Getting space to go slow at the annual International Film Festival of Kerala

Slow films make a mark in an era of binge watching

December 03, 2019 01:02 am | Updated 10:09 am IST - THIRUVANANTHAPURAM

Stills from Lav Diaz’s film The Halt

Stills from Lav Diaz’s film The Halt

A mad scramble from one theatre to the next, in a rush to clock in four to five films a day, is one of the activities that mark the annual International Film Festival of Kerala (IFFK).

How would a nine hour-long or five hour-long film fit into this scheme of things? The followers of the slow cinema movement would advise you to pause, take a breath, and spend some moments to think about what you have watched.
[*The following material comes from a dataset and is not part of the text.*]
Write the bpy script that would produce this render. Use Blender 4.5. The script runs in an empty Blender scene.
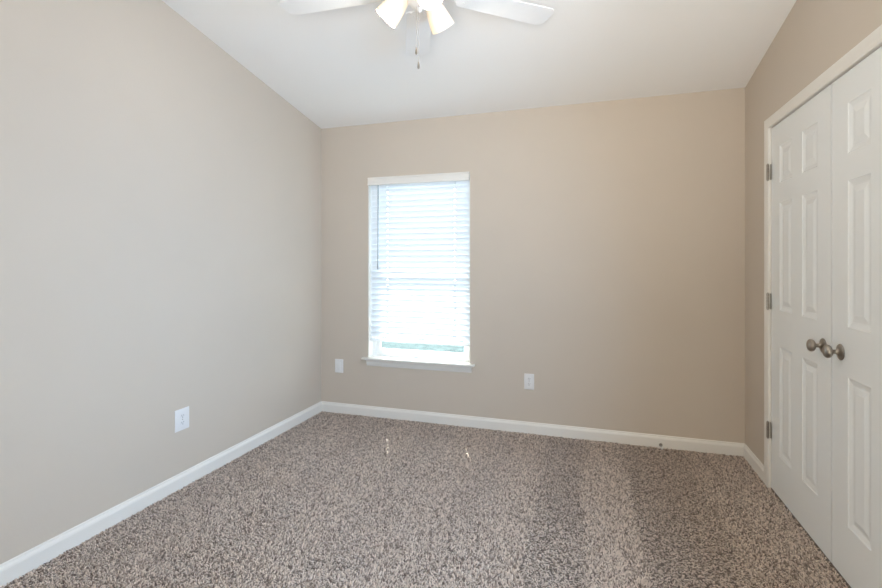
import bpy, bmesh, math, random
import numpy as np
from mathutils import Vector, Matrix, Euler
random.seed(4)
C = bpy.context.scene.collection
SC = bpy.context.scene
PI = math.pi
R = math.radians

# ---------------------------------------------------------------- camera, world, sun, lights, exposure
XL, XR, YB, YR = -2.233, 0.9653, 3.609, -0.60      # left, right, back, rear wall planes
ZC, SL = 2.438, 0.1674                             # ceiling height at back wall, slope of the vault
HC, FPX, V0, TH = 1.275, 475.6, 263.3, 0.3077
WL, WR_, WB, WT = -1.785, -0.908, 0.470, 1.985     # window opening

cam_d = bpy.data.cameras.new('camera'); cam = bpy.data.objects.new('camera', cam_d); C.objects.link(cam)
cam_d.sensor_width = 36; cam_d.lens = FPX/882*36; cam_d.shift_y = -(294-V0)/882; cam_d.clip_start = .02
cam.location = (0, 0, HC); cam.rotation_euler = (PI/2, 0, TH)
SC.camera = cam

w = bpy.data.worlds.new('World'); SC.world = w; w.use_nodes = True
bg = w.node_tree.nodes['Background']; bg.inputs[0].default_value = (.76, .87, 1.0, 1); bg.inputs[1].default_value = 6.2

def light(name, kind, loc, energy, color=(1, 1, 1), rot=None, **kw):
    d = bpy.data.lights.new(name, kind); d.energy = energy; d.color = color
    for k, v in kw.items(): setattr(d, k, v)
    o = bpy.data.objects.new(name, d); C.objects.link(o); o.location = loc
    if rot is not None: o.rotation_euler = rot
    return o
SUN_EL = R(52); sun_dir = Vector((.404*math.cos(SUN_EL), -.915*math.cos(SUN_EL), -math.sin(SUN_EL)))
sun = light('sun', 'SUN', (-3, 8, 6), 27.0, (1, .97, .92), angle=R(.27))
sun.rotation_euler = sun_dir.to_track_quat('-Z', 'Y').to_euler()
# sky light entering at the window (helps the renderer find the opening)
portal = light('window_portal', 'AREA', ((WL+WR_)/2, YB+.155, (WB+WT)/2), 1.0, rot=(-PI/2, 0, 0), shape='RECTANGLE', size=WR_-WL, size_y=WT-WB)
portal.data.cycles.is_portal = True
# added fill lamp behind the viewpoint, aimed forward and up to brighten the ceiling
fill = light('ceiling_fill', 'AREA', (.05, -.40, 1.15), 14.5, (1, .99, .97), shape='RECTANGLE', size=.8, size_y=.5, spread=R(88))
fill.rotation_euler = Vector((-.20, 1.25, 1)).to_track_quat('-Z', 'Y').to_euler()
# added cool fill lamp by the right wall, out of frame, for the left side
side = light('side_fill', 'AREA', (XR-.03, 1.15, 1.30), 48.0, (.40, .66, 1), shape='RECTANGLE', size=1.1, size_y=1.3, spread=R(112))
side.rotation_euler = Vector((-1, .45, -.14)).to_track_quat('-Z', 'Y').to_euler()
# added soft fill lamp in front of the closed rear wall, out of frame
rear = light('rear_fill', 'AREA', (.05, -.55, 1.20), 24.0, (1, .97, .86), shape='RECTANGLE', size=1.7, size_y=1.9)
rear.rotation_euler = (PI/2, 0, 0)
BULB_W = 7.5

SC.view_settings.view_transform = 'Standard'; SC.view_settings.look = 'None'
SC.view_settings.exposure = 0.13; SC.view_settings.gamma = 1.0; SC.view_settings.use_curve_mapping = False
SC.cycles.max_bounces = 14; SC.cycles.diffuse_bounces = 8; SC.cycles.transmission_bounces = 8; SC.cycles.transparent_max_bounces = 12
SC.cycles.caustics_reflective = False; SC.cycles.sample_clamp_indirect = 6.0

# ---------------------------------------------------------------- materials
def newmat(name):
    m = bpy.data.materials.new(name); m.use_nodes = True
    nt = m.node_tree; return m, nt, nt.nodes['Principled BSDF']
def mat(name, col, rough=.5, metal=0, noise=None, bump=None, spec=.5):
    """noise=(scale, amount) mottles the colour; bump=(scale, strength, distance) gives relief."""
    m, nt, p = newmat(name); N, L = nt.nodes, nt.links
    p.inputs['Base Color'].default_value = (*col, 1); p.inputs['Roughness'].default_value = rough
    p.inputs['Metallic'].default_value = metal; p.inputs['Specular IOR Level'].default_value = spec
    tc = N.new('ShaderNodeTexCoord')
    if noise:
        t = N.new('ShaderNodeTexNoise'); t.inputs['Scale'].default_value = noise[0]; t.inputs['Detail'].default_value = 3
        L.new(tc.outputs['Object'], t.inputs['Vector'])
        r = N.new('ShaderNodeValToRGB'); a = noise[1]
        r.color_ramp.elements[0].position = .3; r.color_ramp.elements[1].position = .7
        r.color_ramp.elements[0].color = (*[c*(1-a) for c in col], 1); r.color_ramp.elements[1].color = (*[min(1, c*(1+a)) for c in col], 1)
        L.new(t.outputs['Fac'], r.inputs['Fac']); L.new(r.outputs['Color'], p.inputs['Base Color'])
    if bump:
        t = N.new('ShaderNodeTexNoise'); t.inputs['Scale'].default_value = bump[0]; t.inputs['Detail'].default_value = 4
        L.new(tc.outputs['Object'], t.inputs['Vector'])
        b = N.new('ShaderNodeBump'); b.inputs['Strength'].default_value = bump[1]; b.inputs['Distance'].default_value = bump[2]
        L.new(t.outputs['Fac'], b.inputs['Height']); L.new(b.outputs['Normal'], p.inputs['Normal'])
    return m
M = {}
M['wall'] = mat('greige_wall_paint', (.60, .526, .442), .75, noise=(2.5, .012), bump=(110, .12, .002), spec=.3)
M['ceiling'] = mat('white_ceiling_paint', (.88, .87, .855), .85, bump=(150, .25, .002), spec=.2)
M['trim'] = mat('white_trim_enamel', (.82, .79, .735), .35, bump=(30, .03, .001))
M['door'] = mat('white_door_enamel', (.83, .845, .835), .42)
# moulded wood grain of the doors, running up the leaf
nt = M['door'].node_tree; N, L = nt.nodes, nt.links
tc = N.new('ShaderNodeTexCoord'); mp = N.new('ShaderNodeMapping'); mp.inputs['Scale'].default_value = (60, 60, 2.2)
tn = N.new('ShaderNodeTexNoise'); tn.inputs['Scale'].default_value = 3; tn.inputs['Detail'].default_value = 4
bp = N.new('ShaderNodeBump'); bp.inputs['Strength'].default_value = .10; bp.inputs['Distance'].default_value = .002
L.new(tc.outputs['Object'], mp.inputs['Vector']); L.new(mp.outputs['Vector'], tn.inputs['Vector']); L.new(tn.outputs['Fac'], bp.inputs['Height'])
L.new(bp.outputs['Normal'], N['Principled BSDF'].inputs['Normal'])
M['vinyl'] = mat('white_vinyl', (.82, .83, .83), .35, noise=(20, .01))
M['plate'] = mat('white_plastic', (.80, .79, .78), .3, noise=(40, .01))
M['dark'] = mat('dark_slot', (.05, .045, .04), .6, noise=(40, .1))
M['nickel'] = mat('satin_nickel', (.36, .325, .285), .30, 1.0, noise=(35, .12), bump=(200, .03, .0005))
M['fan'] = mat('white_fan_enamel', (.80, .79, .775), .65, noise=(10, .01))
M['wand'] = mat('grey_wand', (.30, .34, .38), .3, noise=(30, .05))
M['cord'] = mat('white_cord', (.72, .75, .78), .8, noise=(60, .03))
M['chain'] = mat('pale_bead_chain', (.50, .47, .42), .45, .3, noise=(300, .1))
M['rubber'] = mat('white_rubber', (.86, .85, .83), .6, noise=(40, .03))
M['lawn'] = mat('sunlit_lawn', (.058, .074, .074), .9, noise=(6, .3), spec=0)
M['siding'] = mat('pale_siding', (.62, .64, .65), .7, noise=(8, .03))
M['base'] = mat('carpet_backing', (.20, .165, .14), .95, noise=(60, .2))

def carpet_mat():
    m, nt, p = newmat('frieze_carpet'); N, L = nt.nodes, nt.links
    g = N.new('ShaderNodeNewGeometry'); r = N.new('ShaderNodeValToRGB'); cr = r.color_ramp
    cr.elements[0].position = 0; cr.elements[0].color = (.17, .125, .10, 1)
    cr.elements[1].position = 1; cr.elements[1].color = (.96, .83, .73, 1)
    for pos, c in ((.2, (.34, .26, .212)), (.38, (.62, .505, .425)), (.7, (.82, .69, .595))):
        e = cr.elements.new(pos); e.color = (*c, 1)
    L.new(g.outputs['Random Per Island'], r.inputs['Fac']); L.new(r.outputs['Color'], p.inputs['Base Color'])
    p.inputs['Roughness'].default_value = .55; p.inputs['Specular IOR Level'].default_value = .45
    return m
M['carpet'] = carpet_mat()

def translucent(name, col, frac):
    m, nt, p = newmat(name); N, L = nt.nodes, nt.links
    p.inputs['Base Color'].default_value = (*col, 1); p.inputs['Roughness'].default_value = .45
    tn = N.new('ShaderNodeTexNoise'); tn.inputs['Scale'].default_value = 15
    rr = N.new('ShaderNodeValToRGB'); rr.color_ramp.elements[0].color = (*[c*.97 for c in col], 1); rr.color_ramp.elements[1].color = (*col, 1)
    L.new(tn.outputs['Fac'], rr.inputs['Fac']); L.new(rr.outputs['Color'], p.inputs['Base Color'])
    t = N.new('ShaderNodeBsdfTranslucent'); L.new(rr.outputs['Color'], t.inputs['Color'])
    x = N.new('ShaderNodeMixShader'); x.inputs[0].default_value = frac
    L.new(p.outputs[0], x.inputs[1]); L.new(t.outputs[0], x.inputs[2]); L.new(x.outputs[0], N['Material Output'].inputs['Surface'])
    return m
M['slat'] = translucent('white_faux_wood_slat', (.93, .95, .97), .32)
M['shade'] = translucent('frosted_white_glass', (.93, .86, .74), .14)

def glass_mat():
    m = bpy.data.materials.new('window_glass'); m.use_nodes = True; nt = m.node_tree; N, L = nt.nodes, nt.links
    N.remove(N['Principled BSDF'])
    t = N.new('ShaderNodeBsdfTransparent'); t.inputs[0].default_value = (.93, .96, .95, 1)
    g = N.new('ShaderNodeBsdfGlossy'); g.inputs['Roughness'].default_value = .02
    x = N.new('ShaderNodeMixShader'); x.inputs[0].default_value = .018; L.new(t.outputs[0], x.inputs[1]); L.new(g.outputs[0], x.inputs[2])
    L.new(x.outputs[0], N['Material Output'].inputs['Surface']); return m
M['glass'] = glass_mat()
def bulb_mat():
    m, nt, p = newmat('lit_bulb'); p.inputs['Emission Color'].default_value = (1, .86, .66, 1); p.inputs['Emission Strength'].default_value = 4
    return m
M['bulb'] = bulb_mat()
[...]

The movement focuses on cinema that one can immerse oneself in, shutting out the world outside for hours, almost like a meditative experience. Some of the early works of the genre from the past century are marked by a lack of narrative and extremely long takes, although much have changed over the years, from the days of Theo Angelopoulos to Béla Tarr, Aleksandr Sokurov and Apichatpong Weerasethakul.

Filipino director Lav Diaz is one of the contemporary poster boys of this movement, having consistently made films stretching from five hours to even 10 hours. It is perhaps apt that his latest film titled ‘The Halt’ will feature in this edition of the IFFK. At 4.6 hours, it would be one of the longest films at this festival, although it is not even close to Diaz’s 11-hour long ‘Evolution of a Filipino Family’.

Like much of his previous work, the work is laced with commentary on the political situation in Philippines.

The entire film plays out in a Philippines two years in the future, that has gone dark as a result of a volcanic eruption. The country is ruled by a violent autocratic man, whom many have drawn parallels to the current President Rodrigo Duterte. Diaz has also made historical dramas, especially on the country’s situation in the 1970s under the brutal dictatorship of Ferdinand Marcos.

Diaz’s works have figured among the lists of the longest films ever made, although experimental films like the 2012 film ‘Logistics’, the longest film ever made at 857 hours, leaves filmmakers like this behind in this aspect. One particularly clever British filmmaker even made a 10-hour long film titled ‘Paint drying’, showing literally that, as a protest against censorship costs. Then there have been serious works like the 1985 documentary ‘Shoah’, which over nine hours, that chronicled the unmatched cruelty of the holocaust.

In the era of binge-watching 60-hour long television series in streaming platforms, duration might not be a dampener for many, but some of these works do require one to approach it with a different mindset.